Supplied information ->
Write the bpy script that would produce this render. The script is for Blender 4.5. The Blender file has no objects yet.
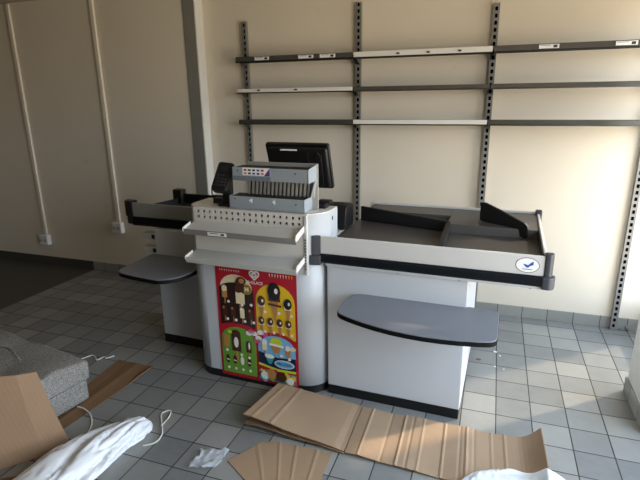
import bpy, bmesh, math, random
from mathutils import Vector, Matrix, noise
random.seed(4)
S = 0.19                       # one floor tile in metres; all lengths below are in tiles
sc = bpy.context.scene
COL = sc.collection
W = {}                         # world origin (tiles) of every object that others hang on

# ------------------------------------------------------------------ materials
def srgb(h):
    if isinstance(h, str):
        h = [int(h[i:i+2], 16)/255 for i in (0, 2, 4)]
    return tuple((c/12.92 if c <= .04045 else ((c+.055)/1.055)**2.4) for c in h)

class NT:
    def __init__(s, name):
        s.m = bpy.data.materials.new(name); s.m.use_nodes = True
        s.t = s.m.node_tree; s.b = s.t.nodes['Principled BSDF']
    def n(s, typ, **kw):
        nd = s.t.nodes.new(typ)
        for k, v in kw.items():
            if k.startswith('i_'):
                key = k[2:]; nd.inputs[int(key) if key.isdigit() else key.replace('_', ' ')].default_value = v
            else: setattr(nd, k, v)
        return nd
    def l(s, a, ao, b, bi): s.t.links.new(a.outputs[ao], b.inputs[bi])
    def math(s, op, a, b=None, c=None):
        nd = s.n('ShaderNodeMath', operation=op)
        for i, v in enumerate((a, b, c)):
            if v is None: continue
            if isinstance(v, (int, float)): nd.inputs[i].default_value = v
            else: s.t.links.new(v, nd.inputs[i])
        return nd.outputs[0]
    def mix(s, fac, a, b):
        nd = s.n('ShaderNodeMix', data_type='RGBA')
        for i, v in ((0, fac), (6, a), (7, b)):
            if isinstance(v, (int, float)): nd.inputs[i].default_value = v
            elif isinstance(v, tuple): nd.inputs[i].default_value = (*v[:3], 1)
            else: s.t.links.new(v, nd.inputs[i])
        return nd.outputs[2]

def mat(name, col, rough=.5, metal=0., var=.06, scale=6., spec=.5, bump=0., bscale=60., trans=0., alpha=1., coat=0.):
    """plain surface: base colour with a little procedural mottling and optional bump"""
    t = NT(name); c = srgb(col)
    tc = t.n('ShaderNodeTexCoord'); nz = t.n('ShaderNodeTexNoise', i_Scale=scale, i_Detail=5.)
    t.l(tc, 'Object', nz, 'Vector')
    lo = tuple(x*(1-var) for x in c); hi = tuple(min(1, x*(1+var)) for x in c)
    t.t.links.new(t.mix(nz.outputs['Fac'], lo, hi), t.b.inputs['Base Color'])
    t.b.inputs['Roughness'].default_value = rough; t.b.inputs['Metallic'].default_value = metal
    t.b.inputs['Specular IOR Level'].default_value = spec
    t.b.inputs['Transmission Weight'].default_value = trans; t.b.inputs['Alpha'].default_value = alpha
    t.b.inputs['Coat Weight'].default_value = coat
    if bump:
        nb = t.n('ShaderNodeTexNoise', i_Scale=bscale, i_Detail=4.); t.l(tc, 'Object', nb, 'Vector')
        bp = t.n('ShaderNodeBump', i_Strength=bump, i_Distance=.004); t.l(nb, 'Fac', bp, 'Height'); t.l(bp, 'Normal', t.b, 'Normal')
    return t.m

def tile_mat(name, axes, lo, hi, grout, rough, gw=.020):
    t = NT(name); tc = t.n('ShaderNodeTexCoord'); mp = t.n('ShaderNodeVectorMath', operation='SCALE')
    mp.inputs['Scale'].default_value = 1/S; t.l(tc, 'Object', mp, 0)
    sx = t.n('ShaderNodeSeparateXYZ'); t.l(mp, 0, sx, 0)
    edge = None; fl = []
    for a in axes:
        o = sx.outputs[a]
        fr = t.math('FRACT', o); d = t.math('MINIMUM', fr, t.math('SUBTRACT', 1., fr))
        edge = d if edge is None else t.math('MINIMUM', edge, d)
        fl.append(t.math('FLOOR', o))
    cb = t.n('ShaderNodeCombineXYZ')
    for i, f in enumerate(fl): t.t.links.new(f, cb.inputs[i])
    wn = t.n('ShaderNodeTexWhiteNoise', noise_dimensions='3D'); t.l(cb, 0, wn, 'Vector')
    nz = t.n('ShaderNodeTexNoise', i_Scale=1.3, i_Detail=8., i_Roughness=.65); t.l(mp, 0, nz, 'Vector')
    n2 = t.n('ShaderNodeTexNoise', i_Scale=6., i_Detail=6., i_Roughness=.7); t.l(mp, 0, n2, 'Vector')
    f = t.math('ADD', t.math('MULTIPLY', wn.outputs['Value'], .55), t.math('MULTIPLY', nz.outputs['Fac'], .45))
    f = t.math('ADD', t.math('MULTIPLY', f, .8), t.math('MULTIPLY', n2.outputs['Fac'], .2))
    tile = t.mix(f, srgb(lo), srgb(hi))
    g = t.n('ShaderNodeMapRange', i_1=gw*.55, i_2=gw, i_3=1., i_4=0.); t.t.links.new(edge, g.inputs[0])
    t.t.links.new(t.mix(g.outputs[0], tile, srgb(grout)), t.b.inputs['Base Color'])
    r = t.math('ADD', rough-.1, t.math('MULTIPLY', n2.outputs['Fac'], .2))
    t.t.links.new(t.math('ADD', r, t.math('MULTIPLY', g.outputs[0], .3)), t.b.inputs['Roughness'])
    bp = t.n('ShaderNodeBump', i_Strength=.5, i_Distance=.003); bp.invert = True
    t.l(g, 0, bp, 'Height'); t.l(bp, 'Normal', t.b, 'Normal')
    return t.m

def wall_mat(name, col):
    t = NT(name); tc = t.n('ShaderNodeTexCoord'); c = srgb(col)
    nz = t.n('ShaderNodeTexNoise', i_Scale=1.2, i_Detail=6.); t.l(tc, 'Object', nz, 'Vector')
    base = t.mix(nz.outputs['Fac'], tuple(x*.95 for x in c), tuple(min(1, x*1.05) for x in c))
    st = t.n('ShaderNodeTexNoise', i_Scale=3.1, i_Detail=3., i_Roughness=.8); t.l(tc, 'Object', st, 'Vector')
    k = t.n('ShaderNodeMapRange', i_1=.70, i_2=.78, i_3=0., i_4=.25); t.l(st, 'Fac', k, 0)
    t.t.links.new(t.mix(k.outputs[0], base, tuple(x*.6 for x in c)), t.b.inputs['Base Color'])
    t.b.inputs['Roughness'].default_value = .75
    nb = t.n('ShaderNodeTexNoise', i_Scale=90., i_Detail=3.); t.l(tc, 'Object', nb, 'Vector')
    bp = t.n('ShaderNodeBump', i_Strength=.12, i_Distance=.003); t.l(nb, 'Fac', bp, 'Height'); t.l(bp, 'Normal', t.b, 'Normal')
    return t.m

def fabric_mat(name, a, b):
    t = NT(name); tc = t.n('ShaderNodeTexCoord')
    nz = t.n('ShaderNodeTexNoise', i_Scale=190., i_Detail=3., i_Roughness=.8); t.l(tc, 'Object', nz, 'Vector')
    k = t.n('ShaderNodeMapRange', i_1=.38, i_2=.62); t.l(nz, 'Fac', k, 0)
    t.t.links.new(t.mix(k.outputs[0], srgb(a), srgb(b)), t.b.inputs['Base Color'])
    t.b.inputs['Roughness'].default_value = .95; t.b.inputs['Specular IOR Level'].default_value = .1
    bp = t.n('ShaderNodeBump', i_Strength=.6, i_Distance=.004); t.l(nz, 'Fac', bp, 'Height'); t.l(bp, 'Normal', t.b, 'Normal')
    return t.m

def card_mat(name, col, axis='Y', sc_=1.):
    t = NT(name); tc = t.n('ShaderNodeTexCoord'); c = srgb(col)
    wv = t.n('ShaderNodeTexWave', i_Scale=38.*sc_, i_Distortion=.6, i_Detail=2.); wv.bands_direction = axis
    t.l(tc, 'Object', wv, 'Vector')
    nz = t.n('ShaderNodeTexNoise', i_Scale=7., i_Detail=6.); t.l(tc, 'Object', nz, 'Vector')
    f = t.math('ADD', t.math('MULTIPLY', wv.outputs['Fac'], .15), t.math('MULTIPLY', nz.outputs['Fac'], .85))
    t.t.links.new(t.mix(f, tuple(x*.86 for x in c), tuple(min(1, x*1.12) for x in c)), t.b.inputs['Base Color'])
    t.b.inputs['Roughness'].default_value = .8; t.b.inputs['Specular IOR Level'].default_value = .2
    bp = t.n('ShaderNodeBump', i_Strength=.06, i_Distance=.002); t.l(wv, 'Fac', bp, 'Height'); t.l(bp, 'Normal', t.b, 'Normal')
    return t.m

M = dict(
    wall=wall_mat('cream_wall_paint', 'e5dccb'), ceil=wall_mat('ceiling_paint', 'b9b2a6'), farwall=wall_mat('bounce_cut_brown', '8d8374'),  # ceiling and unseen far walls darkened to cut bounce light on the left
    pillar=wall_mat('white_wall_paint', 'dcdcd8'),
    floor=tile_mat('floor_tiles', (0, 1), '5a5f63', 'a3a29c', '2c2c2c', .40),
    skirt_x=tile_mat('skirting_tiles_along', (0,), '82847f', 'a8a9a4', '505050', .45, .02),
    skirt_y=tile_mat('skirting_tiles_side', (1,), '82847f', 'a8a9a4', '505050', .45, .02),
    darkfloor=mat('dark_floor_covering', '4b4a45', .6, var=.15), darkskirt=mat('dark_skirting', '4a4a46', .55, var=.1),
    strip=mat('grey_metal_trim', '85857e', .5, var=.03), conduit=mat('conduit_plastic', 'e9e1d3', .5, var=.03),
    white=mat('white_laminate', 'c3c7cb', .38, var=.02, scale=3.), cream=mat('cream_powder_coat', 'd3d0c9', .45, var=.03),
    greyshelf=mat('grey_powder_coat', 'bdbeba', .42, var=.03), plinth=mat('black_plinth', '101113', .45, var=.1),
    alu=mat('brushed_aluminium', 'd2d2cf', .38, .12, var=.04, scale=14.), bumper=mat('navy_black_bumper', '0a0f15', .6, var=.08, spec=.2),
    cap=mat('dark_grey_plastic', '3c3f45', .5, var=.06), black=mat('black_plastic', '0d0d0f', .45, var=.1),
    satin=mat('black_metal_rail', '0b0b0c', .55, var=.15), well=mat('worn_dark_steel', '5d5b59', .42, .5, var=.16, scale=5., bump=.1),
    lip=mat('dull_grey_lip', '8f8e8b', .35, .3), ledge=mat('worn_grey_steel', '97948f', .4, .5, var=.08, scale=5.), belt=mat('belt_and_shade_black', '121212', .6, var=.1),  # belt black also serves as painted shade in the rack trays
    table=mat('grey_blue_laminate', '747982', .38, var=.04, scale=30.), tableedge=mat('black_edge_band', '08090a', .6, spec=.2),
    post=mat('slotted_steel', '8b8b88', .4, .35, var=.06), hole_shade=mat('slot_shade_black', '050505', .9, spec=0.), greyrail=mat('dark_grey_rail', '8c8c87', .5),  # near-black colour paints the shade inside slots and holes
    shelfdark=mat('dark_grey_steel', '666664', .26, .75, var=.1), shelfwhite=mat('white_price_rail', 'e6e5e1', .35, var=.02),
    label=mat('paper_label', 'ececec', .6, var=.02), ink=mat('dark_ink', '2a2a2e', .7),
    rack=mat('blue_grey_steel', '9aa3ab', .4, .1, var=.03), rackdark=mat('blue_grey_band', '6f7985', .45, var=.03),
    rackback=mat('beige_grey_steel', 'a8a59e', .45, .15, var=.04), pusher=mat('pale_pusher_plastic', 'a5a198', .4, var=.05),
    screen=mat('black_screen_back', '151619', .3, var=.05), keys=mat('dark_key_rubber', '2a2b2e', .6), lcd=mat('dark_display', '20242a', .15),
    red=mat('poster_red', 'b3152a', .3, var=.03), brown=mat('poster_brown', '2c1612', .3, var=.05), yellow=mat('poster_yellow', 'e9bf1e', .3, var=.03),
    green=mat('poster_green', '6ba237', .3, var=.04), blue=mat('poster_blue', '79b9e4', .3, var=.04), navy=mat('poster_navy', '14203a', .3, var=.05),
    pwhite=mat('poster_white', 'eeeae4', .3, var=.02), choc=mat('poster_chocolate', '4c2718', .3, var=.1), caramel=mat('poster_caramel', 'b98248', .3, var=.1),
    pcream=mat('poster_cream', 'e9dcb4', .3, var=.03), gold=mat('poster_gold', 'a88a3c', .3, var=.08), pink=mat('poster_pink', 'd84d84', .3, var=.05),
    lime=mat('poster_lime', 'c6d63a', .3, var=.05), purple=mat('poster_purple', '5b3a86', .3, var=.05), teal=mat('poster_teal', '2f9aa0', .3, var=.05),
    deepblue=mat('sticker_blue', '1f4fa8', .35, var=.03), pblack=mat('poster_black', '0f0d0d', .3),
    fabric=fabric_mat('speckled_grey_fabric', '565656', 'b0ada7'),
    cardl=card_mat('kraft_cardboard', 'a58c73', 'X'), cardl2=card_mat('kraft_cardboard_lower', '9f866b', 'X'),
    cardd=card_mat('brown_cardboard', '806449', 'Y'), cardu=card_mat('leaning_cardboard', '9a7e64', 'Y', .5),
    flute=mat('cardboard_edge', '80603f', .9, var=.2, scale=120.),
    bag=mat('white_plastic_film', 'e9edf2', .42, var=.03, spec=.4), clear=mat('crumpled_clear_film', 'e3eaf0', .25, var=.03, alpha=.4),
    string=mat('white_string', 'dcdcd6', .8), debris=mat('plaster_crumbs', 'e4e1da', .9), rust=mat('rusty_dirt', '7a5a48', .9),
    frame=mat('window_frame_white', 'd8d8d6', .4), screw=mat('screw_metal', '3a3a3a', .4, .6),
)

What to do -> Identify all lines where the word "that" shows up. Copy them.

Full solution ->
Write the bpy script that would produce this render. The script is for Blender 4.5. The Blender file has no objects yet.
W = {}                         # world origin (tiles) of every object that others hang on